Similar to the bundled ETF for the S&P 500, commonly known as SPDR's, the Select Sector are an unbundled version of the spider's and focus solely on Consumer Discretionary stocks. Exchange traded funds are a great way to get started in investing. They are bought and sold like individual stocks, but actually consist of 86 consumer discretionary components of the S&P 500. Moreover, buying one XLY share is much more cost effective then buying 86 individual stocks. The XLY's are some of the cheapest ETF's available with total fees just 0.28 percent. Performance wise, XLY's annualised three-year returns are 4.6 percent versus the S&P 500's negative -10.13 percent. However, one year returns for the S&P 500 are 24.40%, outpacing the XLY's by some two percentage points. XLY's top 5 holdings include: Home Depot Inc, Comcast Corp., AOL Time Warner Inc, Viacom Inc, and Walt Disney Co.

Fortune Brands Inc. makes everything from whiskey to golf balls. The Illinois based conglomerate released earnings on Thursday and said quarterly profit rose 29 percent, driving its stock to an all-time high, as double-digit gains in sales of Jim Beam bourbon, Titleist golf equipment and cabinets lifted results. The maker of a wide-range of products from office supplies to alcoholic beverages posted net profit of $146.1 million, or 98 cents a share in the third quarter, up from $113.2 million or 73 cents a share, a year ago. Excluding one-time items, profit was $1 a share in the quarter. Analysts on average forecast profit of 92 cents a share. Sales rose 8.2 percent to $1.58 billion as all the company's business segments performed at or above expectations. One pleasant surprise the company noted was the golf business, in which the company's sales rose 16.4 percent and profit rose 28.6 percent even though rainy weather and hurricanes cut into rounds played for the golf industry.

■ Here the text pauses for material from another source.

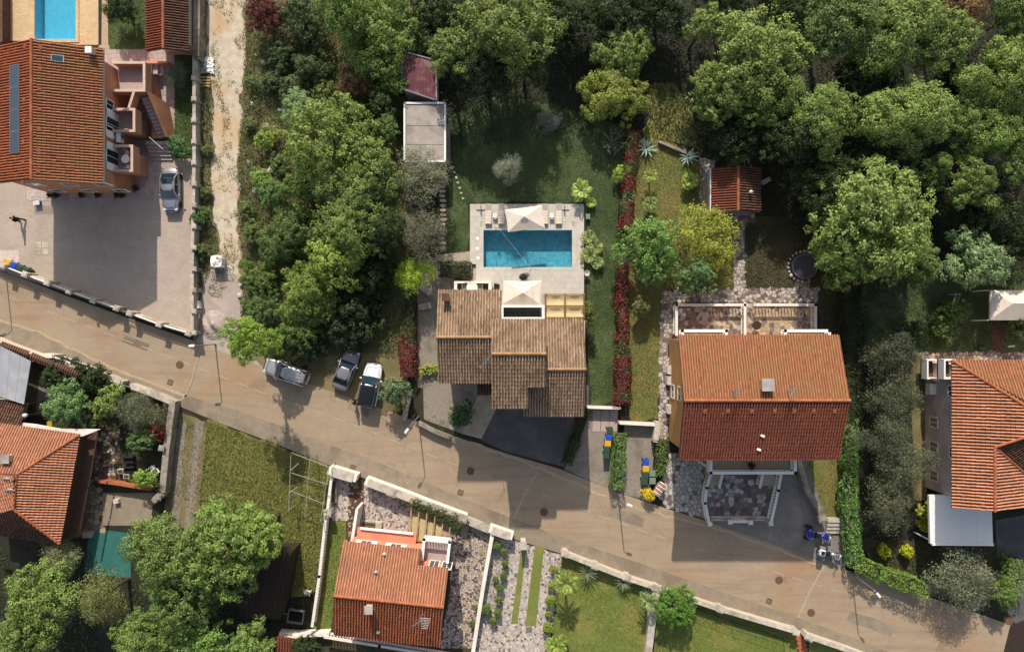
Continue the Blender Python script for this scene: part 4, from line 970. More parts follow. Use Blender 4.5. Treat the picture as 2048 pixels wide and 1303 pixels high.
# ---- C: orange gabled house, right
Cc_ = house('house', 21.7, -6.3, 'large ochre house with orange gable roof and white balustrade balconies')
hE, hR = 8.35, 10.3
x0, x1, yN, yS, yr = X(1357, hE), X(1678, hE), Y(670, hE), Y(918.5, hE), -6.35
slope(Cc_, [(x0, yN, hE), (x1, yN, hE), (x1, yr, hR), (x0, yr, hR)], 'tile_rust', .235, .35, .07)
slope(Cc_, [(x1, yS, hE), (x0, yS, hE), (x0, yr, hR), (x1, yr, hR)], 'tile_red', .235, .35, .075)  # darker tile than the north slope, with the south side's shade in its colour
ridge(Cc_, (x0, yr, hR+.05), (x1, yr, hR+.05))
gable(Cc_, 15.7, x1-.35, -11.4, yN-.5, hE-.2, hR-.3, 'x', 'tanwall', ry=yr)
for y, z in ((Y(783, 2), 1.7), (Y(786, 4), 4.4)): window(Cc_, (15.7, y, z), 180, 1.25, 1.25)
for x in (17.5, 20, 24, 27): window(Cc_, (x, -11.4, 6.6), 270, 1.1, 1.9, name='balcony_door')
chimney(Cc_, X(1535, 10.6), Y(769, 10.6), 9.4, .78, 1.3, 'tanwall', 'fibre')
for px, lb in ((1472, 0), (1583, 0)): antenna(Cc_, X(px, 11), Y(783, 11), 9.7, 1.6, .9, L=.9)
for i, px in enumerate((1409, 1456, 1503, 1549, 1588, 1627, 1668)):
    y = Y(822, 10); z = hR-(hR-hE)*(yr-y)/(yr-yS); MB().box((X(px, 10), y, z+.1), (.28, .3, .12), M=Matrix.Rotation(.37, 3, 'X')).build('vent_tile', M['ridge'], Cc_)
for px, py in ((1523, 870), (1519, 899)):
    h = 9; y = Y(py, h); z = hR-(hR-hE)*(yr-y)/(yr-yS); MB().box((X(px, h), y, z+.12), (.35, .2, .12), rz=-.4).build('vent_pipe', M['whitep'], Cc_)
# south balcony
za = 5.3; bx0, bx1, by = X(1413, za), X(1586, za), Y(944, za)
fl = MB().bb(bx0, by, za-.2, bx1, -11.4, za).build('balcony', M['pale'], Cc_)
ORGb = fl
balustrade(Cc_, [(bx0+.15, -11.4), (bx0+.15, by+.15), (bx1-.15, by+.15), (bx1-.15, -11.4)], za, .95, .26, 'whitep')
for x in (bx0+.4, 19.3, 22.6, bx1-.4): MB().lathe([(.2, 0), (.2, .3), (.15, .4), (.15, za-.6), (.22, za-.2)], (x, by+.3, 0), 10).build('column', M['white'], Cc_)
# north balconies
za = 4.6
for a, b in ((1358, 1449), (1561, 1652)):
    ax, bx = X(a, za), X(b, za); yb = Y(659, za+.9)
    MB().bb(ax, yN-.5, za-.2, bx, yb, za).build('balcony', M['pale'], Cc_)
    balustrade(Cc_, [(ax+.1, yN-.5), (ax+.1, yb-.1), (bx-.1, yb-.1), (bx-.1, yN-.5)], za, .95, .3, 'whitep')
# terrace balustrades at the back
balustrade(Cc_, [G(1348, 668), G(1348, 610), G(1486, 610)], .1, 1.0, .32)
balustrade(Cc_, [G(1483, 607), G(1483, 668)], .1, 1.0, .32)
balustrade(Cc_, [G(1506, 610), G(1622, 610), G(1622, 668)], .1, 1.0, .32)
# stair balustrades at the front, curving out to the road
balustrade(Cc_, [G(1422, 922), G(1407, 970), G(1404, 1000), G(1412, 1038)], .05, 1.1, .3)
balustrade(Cc_, [G(1556, 930), G(1548, 975), G(1534, 1038)], .05, 1.1, .3)
balustrade(Cc_, [G(1440, 940), G(1433, 968)], .05, 1.0, .3)
balustrade(Cc_, [G(1519, 940), G(1513, 968)], .05, 1.0, .3)
balustrade(Cc_, [G(1456, 1037), G(1490, 1037)], .05, .9, .3)
for a in ((1414, 1041), (1534, 1040), (1454, 1037), (1494, 1038)): pillar(Cc_, *G(*a), .05, .32, 1.0, 'cap', 'white')
for a, b, c, d in ((1410, 925, 1436, 968), (1517, 935, 1546, 968)): (gx0, gy0), (gx1, gy1) = G(a, d), G(c, b); MB().bb(gx0, gy0, .06, gx1, gy1, .5).build('landing', M['concrete'], Cc_)
for y in (1030, 1036): (gx0, gy0), (gx1, gy1) = G(1420, y+4), G(1530, y); MB().bb(gx0, gy0, .04, gx1, gy1, .16 if y == 1036 else .3).build('step', M['cap'], Cc_)
# ---- D: coral roofed house, bottom
D = house('house', -11.5, -24.5, 'salmon house with coral tiled gable roof below the road')
hE, hR = 5.5, 7.3
def ax2(o, u, v, h): return None
nA, nB = P(690, 1085, hE), P(903, 1119, hE)     # north eave ends
rA, rB = P(668, 1190, hR), P(887, 1213, hR)
u = Vector((rB.x-rA.x, rB.y-rA.y, 0)).normalized(); v = Vector((u.y, -u.x, 0))    # v runs downhill to the south
Lr = (rB-rA).length; dn = 4.35; dsn = 4.35
def DP(a, b, z): q = Vector((rA.x, rA.y, 0))+u*a+v*b; return Vector((q.x, q.y, z))
c0, c1 = 7.15, Lr                                        # the balcony notch in the north eave
zc = hR-(hR-hE)*3.05/dn
slope(D, [DP(0, -dn, hE), DP(c0, -dn, hE), DP(c0, -3.05, zc), DP(Lr, -3.05, zc), DP(Lr, 0, hR), DP(0, 0, hR)], 'tile_coral', .25, .36, .075)
slope(D, [DP(Lr, dsn, hE), DP(0, dsn, hE), DP(0, 0, hR), DP(Lr, 0, hR)], 'tile_orange', .25, .36, .085)
ridge(D, DP(0, 0, hR+.05), DP(Lr, 0, hR+.05))
i0, i1 = .35, Lr-.35
wm = MB(); w4 = [DP(i0, -dn+.5, 0), DP(c0-.05, -dn+.5, 0), DP(c0-.05, -2.6, 0), DP(i1, -2.6, 0), DP(i1, dsn-.5, 0), DP(i0, dsn-.5, 0)]
zz = lambda b: hR-.3-(hR-hE)*abs(b)/dn
ring = [(i0, -dn+.5), (c0-.05, -dn+.5), (c0-.05, -2.6), (i1, -2.6), (i1, dsn-.5), (i0, dsn-.5)]
vb = [DP(a, b, 0) for a, b in ring]; vt = [DP(a, b, zz(b)) for a, b in ring]; rt = [DP(i0, 0, zz(0)), DP(i1, 0, zz(0))]
wm.v = [tuple(p) for p in vb+vt+rt]; wm.f = [(i, (i+1) % 6, 6+(i+1) % 6, 6+i) for i in (0, 1, 2, 4)]+[(3, 4, 10, 13, 9), (5, 0, 6, 12, 11)]+[(0, 1, 2, 3, 4, 5)]
wm.f = [f for f in wm.f if f != (5, 0, 6, 11)]; wm.f = [f for f in wm.f if f not in [(5, 0, 6, 11)]]
wm.build('wall', M['salmon'], D)
MB().prism([tuple(DP(a, b, 0)[:2]) for a, b in ((c0, -dn+.3), (i1, -dn+.3), (i1, -2.6), (c0, -2.6))], 0, 2.98).build('wall', M['salmon'], D)
MB().prism([tuple(DP(a, b, 0)[:2]) for a, b in ((c0+.02, -dn+.31), (i1-.02, -dn+.31), (i1-.02, -2.62), (c0+.02, -2.62))], 2.99, 3.05).build('balcony_floor', M['pinktile'], D)
balustrade(D, [tuple(DP(c0+.05, -2.9, 0)[:2]), tuple(DP(c0+.05, -dn-.45, 0)[:2]), tuple(DP(i1+.1, -dn-.45, 0)[:2]), tuple(DP(i1+.1, -2.9, 0)[:2])], 3.06, 1.0, .26, 'whitep')
MB().prism([tuple(DP(a, b, 0)[:2]) for a, b in ((c0-.1, -dn-.55), (i1+.2, -dn-.55), (i1+.2, -dn+.3), (c0-.1, -dn+.3))], 2.9, 3.06).build('balcony', M['pinktile'], D)
fang = math.degrees(math.atan2(-v.y, -v.x))
for a in (1.8, 4.6): window(D, DP(a, -dn+.5, 3.9), fang, 1.0, 1.2, shut=True)
for a in (8.4, 9.6): window(D, DP(a, -2.6, 4.1), fang, .9, 1.9, name='balcony_door')
for a, z in ((2.4, 1.5), (5.2, 1.5)): window(D, DP(a, -dn+.5, z), fang, 1.2, 1.2, shut=True)
MB().prism([tuple(DP(a, b, 0)[:2]) for a, b in ((.6, -dn-.55), (6.3, -dn-.55), (6.3, -dn+.5), (.6, -dn+.5))], 2.55, 2.7).build('porch_roof', M['salmon'], D)
MB().prism([tuple(DP(a, b, 0)[:2]) for a, b in ((.9, -dn-.6), (6.0, -dn-.6), (6.0, -dn-.4), (.9, -dn-.4))], 2.72, 2.9).build('porch_rail', M['whitep'], D)
def onD(a, b): return DP(a, b, hR-(hR-hE)*abs(b)/dn)
q = onD(3.3, .75); chimney(D, q.x, q.y, q.z-.2, .55, 1.0, 'creamwall', 'fibre')
for a, b in ((3.9, -3.7), (3.4, -2.2), (4.1, 3.4)): q = onD(a, b); MB().lathe([(.13, 0), (.13, .25), (.2, .26), (.05, .38)], tuple(q), 8).build('vent_pipe', M['cap'], D)
q = onD(7.9, 1.1); antenna(D, q.x, q.y, q.z, 1.5, .6); antenna(D, q.x+.5, q.y-.3, q.z, 1.1, 1.5, L=.9)
MB().prism([(p.x, p.y) for p in (DP(.2, -6.6, 0), DP(.45, -6.6, 0), DP(.3, -3.2, 0), DP(.0, -3.2, 0))], 0, 2.6).build('side_wall', M['white'], D)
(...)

Legendary motorcycle maker Harley-Davidson Inc. recently made headlines when it finished off a 14-month long party in Milwaukee to celebrate it's 100th Anniversary. Most of us know the name, the brand, and most of all ‘the HOG'.

We also tend to associate Harley-Davidson with big, tattooed, leather-clad biker gangs, not the multi-billion dollar global public corporation it has evolved into. Who knew, 100 years later, Harleys would become so popular that they can't even keep up with demand? Moreover, that Hell's Angels clubs and affluent baby-boomers alike would be lining up to fork out more than $20,000 for a thundering piece of American steel.

Nonetheless, despite their most impressive Q3 numbers complete with record profits, clouds loom on the horizon. The company cited slightly weaker sales (when compares to Q3 -2002) and issued a disappointing 2004 production target. Analysts feel this negative news will pressure the stock over the short term but are quick to point out that 2003 sales were unique in that company sold a disproportionate amount of “100th Anniversary” bikes and thus a lower 2004 forecasts by the company was to be expected.